• **Stored data**

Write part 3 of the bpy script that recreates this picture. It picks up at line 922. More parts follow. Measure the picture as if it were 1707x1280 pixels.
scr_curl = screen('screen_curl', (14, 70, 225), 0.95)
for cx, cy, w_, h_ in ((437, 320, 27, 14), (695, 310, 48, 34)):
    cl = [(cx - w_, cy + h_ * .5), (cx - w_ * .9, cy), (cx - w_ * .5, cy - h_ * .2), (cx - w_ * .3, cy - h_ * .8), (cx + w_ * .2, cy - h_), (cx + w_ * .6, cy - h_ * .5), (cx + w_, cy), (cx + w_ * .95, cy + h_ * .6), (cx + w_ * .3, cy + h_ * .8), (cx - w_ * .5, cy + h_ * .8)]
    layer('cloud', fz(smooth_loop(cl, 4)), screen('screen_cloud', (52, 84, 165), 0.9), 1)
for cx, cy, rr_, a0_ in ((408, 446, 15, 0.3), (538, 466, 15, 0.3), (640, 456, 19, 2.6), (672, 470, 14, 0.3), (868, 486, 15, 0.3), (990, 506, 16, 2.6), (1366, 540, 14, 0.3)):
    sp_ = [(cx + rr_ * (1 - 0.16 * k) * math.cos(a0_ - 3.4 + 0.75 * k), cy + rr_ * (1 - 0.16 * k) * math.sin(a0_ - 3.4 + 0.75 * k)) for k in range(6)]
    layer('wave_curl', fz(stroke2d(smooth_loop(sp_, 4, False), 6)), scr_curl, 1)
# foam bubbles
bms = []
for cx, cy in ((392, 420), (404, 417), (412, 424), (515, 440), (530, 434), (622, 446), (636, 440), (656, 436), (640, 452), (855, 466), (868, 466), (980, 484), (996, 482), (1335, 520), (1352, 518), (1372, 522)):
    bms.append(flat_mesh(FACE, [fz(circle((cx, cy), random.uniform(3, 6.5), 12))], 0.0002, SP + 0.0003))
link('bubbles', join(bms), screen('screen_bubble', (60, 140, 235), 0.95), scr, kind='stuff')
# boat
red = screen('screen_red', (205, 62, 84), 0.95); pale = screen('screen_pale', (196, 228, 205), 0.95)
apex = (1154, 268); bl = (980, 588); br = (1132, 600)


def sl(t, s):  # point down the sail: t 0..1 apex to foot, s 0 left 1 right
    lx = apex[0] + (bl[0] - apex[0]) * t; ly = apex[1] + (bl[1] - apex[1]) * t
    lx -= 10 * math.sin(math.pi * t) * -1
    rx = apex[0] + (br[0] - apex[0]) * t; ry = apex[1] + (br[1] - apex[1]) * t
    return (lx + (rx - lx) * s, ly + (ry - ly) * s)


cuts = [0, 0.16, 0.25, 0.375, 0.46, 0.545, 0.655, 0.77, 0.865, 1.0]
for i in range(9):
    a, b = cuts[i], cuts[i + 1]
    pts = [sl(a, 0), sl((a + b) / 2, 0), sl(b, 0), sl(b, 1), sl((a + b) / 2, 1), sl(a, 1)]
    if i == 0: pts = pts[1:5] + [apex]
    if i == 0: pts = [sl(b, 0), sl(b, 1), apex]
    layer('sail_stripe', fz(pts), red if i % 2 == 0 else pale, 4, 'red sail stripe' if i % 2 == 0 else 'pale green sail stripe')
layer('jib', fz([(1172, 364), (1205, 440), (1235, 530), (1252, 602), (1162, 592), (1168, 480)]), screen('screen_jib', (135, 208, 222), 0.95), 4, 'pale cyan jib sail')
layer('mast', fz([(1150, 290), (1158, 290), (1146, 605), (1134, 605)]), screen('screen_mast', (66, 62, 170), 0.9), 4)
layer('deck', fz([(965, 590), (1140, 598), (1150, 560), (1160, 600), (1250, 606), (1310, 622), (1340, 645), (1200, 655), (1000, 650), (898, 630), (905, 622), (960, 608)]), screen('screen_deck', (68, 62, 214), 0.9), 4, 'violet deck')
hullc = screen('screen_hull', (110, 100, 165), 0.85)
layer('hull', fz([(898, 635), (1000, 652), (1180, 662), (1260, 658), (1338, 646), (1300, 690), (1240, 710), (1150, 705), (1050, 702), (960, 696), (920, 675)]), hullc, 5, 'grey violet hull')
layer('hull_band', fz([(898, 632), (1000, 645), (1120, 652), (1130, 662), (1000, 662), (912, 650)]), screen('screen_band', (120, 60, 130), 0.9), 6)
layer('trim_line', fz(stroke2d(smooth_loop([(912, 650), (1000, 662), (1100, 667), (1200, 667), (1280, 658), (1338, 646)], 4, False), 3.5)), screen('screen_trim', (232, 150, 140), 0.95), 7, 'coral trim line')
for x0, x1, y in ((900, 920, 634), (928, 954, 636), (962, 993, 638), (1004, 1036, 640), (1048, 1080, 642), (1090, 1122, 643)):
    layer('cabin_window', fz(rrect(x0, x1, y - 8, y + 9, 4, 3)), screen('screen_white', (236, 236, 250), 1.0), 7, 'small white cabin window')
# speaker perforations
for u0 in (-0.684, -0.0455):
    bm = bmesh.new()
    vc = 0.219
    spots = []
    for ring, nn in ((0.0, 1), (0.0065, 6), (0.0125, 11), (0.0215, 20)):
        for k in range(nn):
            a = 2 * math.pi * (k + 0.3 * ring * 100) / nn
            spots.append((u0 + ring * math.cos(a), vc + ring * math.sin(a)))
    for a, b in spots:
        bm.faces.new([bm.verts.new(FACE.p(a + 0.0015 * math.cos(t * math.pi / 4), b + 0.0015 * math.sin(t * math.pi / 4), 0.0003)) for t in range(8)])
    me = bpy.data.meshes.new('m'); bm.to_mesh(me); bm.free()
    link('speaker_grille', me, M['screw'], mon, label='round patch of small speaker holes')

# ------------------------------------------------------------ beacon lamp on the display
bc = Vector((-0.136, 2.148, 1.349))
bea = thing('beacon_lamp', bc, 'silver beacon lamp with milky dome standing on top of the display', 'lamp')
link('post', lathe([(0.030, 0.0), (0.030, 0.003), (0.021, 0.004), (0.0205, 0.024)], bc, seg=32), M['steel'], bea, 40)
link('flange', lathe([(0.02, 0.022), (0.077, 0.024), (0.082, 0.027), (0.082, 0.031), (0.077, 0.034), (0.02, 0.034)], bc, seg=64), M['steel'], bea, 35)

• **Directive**
All of the material must be reproduced exactly.

• **Answer for this exercise**
Write part 3 of the bpy script that recreates this picture. It picks up at line 922. More parts follow. Measure the picture as if it were 1707x1280 pixels.
scr_curl = screen('screen_curl', (14, 70, 225), 0.95)
for cx, cy, w_, h_ in ((437, 320, 27, 14), (695, 310, 48, 34)):
    cl = [(cx - w_, cy + h_ * .5), (cx - w_ * .9, cy), (cx - w_ * .5, cy - h_ * .2), (cx - w_ * .3, cy - h_ * .8), (cx + w_ * .2, cy - h_), (cx + w_ * .6, cy - h_ * .5), (cx + w_, cy), (cx + w_ * .95, cy + h_ * .6), (cx + w_ * .3, cy + h_ * .8), (cx - w_ * .5, cy + h_ * .8)]
    layer('cloud', fz(smooth_loop(cl, 4)), screen('screen_cloud', (52, 84, 165), 0.9), 1)
for cx, cy, rr_, a0_ in ((408, 446, 15, 0.3), (538, 466, 15, 0.3), (640, 456, 19, 2.6), (672, 470, 14, 0.3), (868, 486, 15, 0.3), (990, 506, 16, 2.6), (1366, 540, 14, 0.3)):
    sp_ = [(cx + rr_ * (1 - 0.16 * k) * math.cos(a0_ - 3.4 + 0.75 * k), cy + rr_ * (1 - 0.16 * k) * math.sin(a0_ - 3.4 + 0.75 * k)) for k in range(6)]
    layer('wave_curl', fz(stroke2d(smooth_loop(sp_, 4, False), 6)), scr_curl, 1)
# foam bubbles
bms = []
for cx, cy in ((392, 420), (404, 417), (412, 424), (515, 440), (530, 434), (622, 446), (636, 440), (656, 436), (640, 452), (855, 466), (868, 466), (980, 484), (996, 482), (1335, 520), (1352, 518), (1372, 522)):
    bms.append(flat_mesh(FACE, [fz(circle((cx, cy), random.uniform(3, 6.5), 12))], 0.0002, SP + 0.0003))
link('bubbles', join(bms), screen('screen_bubble', (60, 140, 235), 0.95), scr, kind='stuff')
# boat
red = screen('screen_red', (205, 62, 84), 0.95); pale = screen('screen_pale', (196, 228, 205), 0.95)
apex = (1154, 268); bl = (980, 588); br = (1132, 600)


def sl(t, s):  # point down the sail: t 0..1 apex to foot, s 0 left 1 right
    lx = apex[0] + (bl[0] - apex[0]) * t; ly = apex[1] + (bl[1] - apex[1]) * t
    lx -= 10 * math.sin(math.pi * t) * -1
    rx = apex[0] + (br[0] - apex[0]) * t; ry = apex[1] + (br[1] - apex[1]) * t
    return (lx + (rx - lx) * s, ly + (ry - ly) * s)


cuts = [0, 0.16, 0.25, 0.375, 0.46, 0.545, 0.655, 0.77, 0.865, 1.0]
for i in range(9):
    a, b = cuts[i], cuts[i + 1]
    pts = [sl(a, 0), sl((a + b) / 2, 0), sl(b, 0), sl(b, 1), sl((a + b) / 2, 1), sl(a, 1)]
    if i == 0: pts = pts[1:5] + [apex]
    if i == 0: pts = [sl(b, 0), sl(b, 1), apex]
    layer('sail_stripe', fz(pts), red if i % 2 == 0 else pale, 4, 'red sail stripe' if i % 2 == 0 else 'pale green sail stripe')
layer('jib', fz([(1172, 364), (1205, 440), (1235, 530), (1252, 602), (1162, 592), (1168, 480)]), screen('screen_jib', (135, 208, 222), 0.95), 4, 'pale cyan jib sail')
layer('mast', fz([(1150, 290), (1158, 290), (1146, 605), (1134, 605)]), screen('screen_mast', (66, 62, 170), 0.9), 4)
layer('deck', fz([(965, 590), (1140, 598), (1150, 560), (1160, 600), (1250, 606), (1310, 622), (1340, 645), (1200, 655), (1000, 650), (898, 630), (905, 622), (960, 608)]), screen('screen_deck', (68, 62, 214), 0.9), 4, 'violet deck')
hullc = screen('screen_hull', (110, 100, 165), 0.85)
layer('hull', fz([(898, 635), (1000, 652), (1180, 662), (1260, 658), (1338, 646), (1300, 690), (1240, 710), (1150, 705), (1050, 702), (960, 696), (920, 675)]), hullc, 5, 'grey violet hull')
layer('hull_band', fz([(898, 632), (1000, 645), (1120, 652), (1130, 662), (1000, 662), (912, 650)]), screen('screen_band', (120, 60, 130), 0.9), 6)
layer('trim_line', fz(stroke2d(smooth_loop([(912, 650), (1000, 662), (1100, 667), (1200, 667), (1280, 658), (1338, 646)], 4, False), 3.5)), screen('screen_trim', (232, 150, 140), 0.95), 7, 'coral trim line')
for x0, x1, y in ((900, 920, 634), (928, 954, 636), (962, 993, 638), (1004, 1036, 640), (1048, 1080, 642), (1090, 1122, 643)):
    layer('cabin_window', fz(rrect(x0, x1, y - 8, y + 9, 4, 3)), screen('screen_white', (236, 236, 250), 1.0), 7, 'small white cabin window')
# speaker perforations
for u0 in (-0.684, -0.0455):
    bm = bmesh.new()
    vc = 0.219
    spots = []
    for ring, nn in ((0.0, 1), (0.0065, 6), (0.0125, 11), (0.0215, 20)):
        for k in range(nn):
            a = 2 * math.pi * (k + 0.3 * ring * 100) / nn
            spots.append((u0 + ring * math.cos(a), vc + ring * math.sin(a)))
    for a, b in spots:
        bm.faces.new([bm.verts.new(FACE.p(a + 0.0015 * math.cos(t * math.pi / 4), b + 0.0015 * math.sin(t * math.pi / 4), 0.0003)) for t in range(8)])
    me = bpy.data.meshes.new('m'); bm.to_mesh(me); bm.free()
    link('speaker_grille', me, M['screw'], mon, label='round patch of small speaker holes')

# ------------------------------------------------------------ beacon lamp on the display
bc = Vector((-0.136, 2.148, 1.349))
bea = thing('beacon_lamp', bc, 'silver beacon lamp with milky dome standing on top of the display', 'lamp')
link('post', lathe([(0.030, 0.0), (0.030, 0.003), (0.021, 0.004), (0.0205, 0.024)], bc, seg=32), M['steel'], bea, 40)
link('flange', lathe([(0.02, 0.022), (0.077, 0.024), (0.082, 0.027), (0.082, 0.031), (0.077, 0.034), (0.02, 0.034)], bc, seg=64), M['steel'], bea, 35)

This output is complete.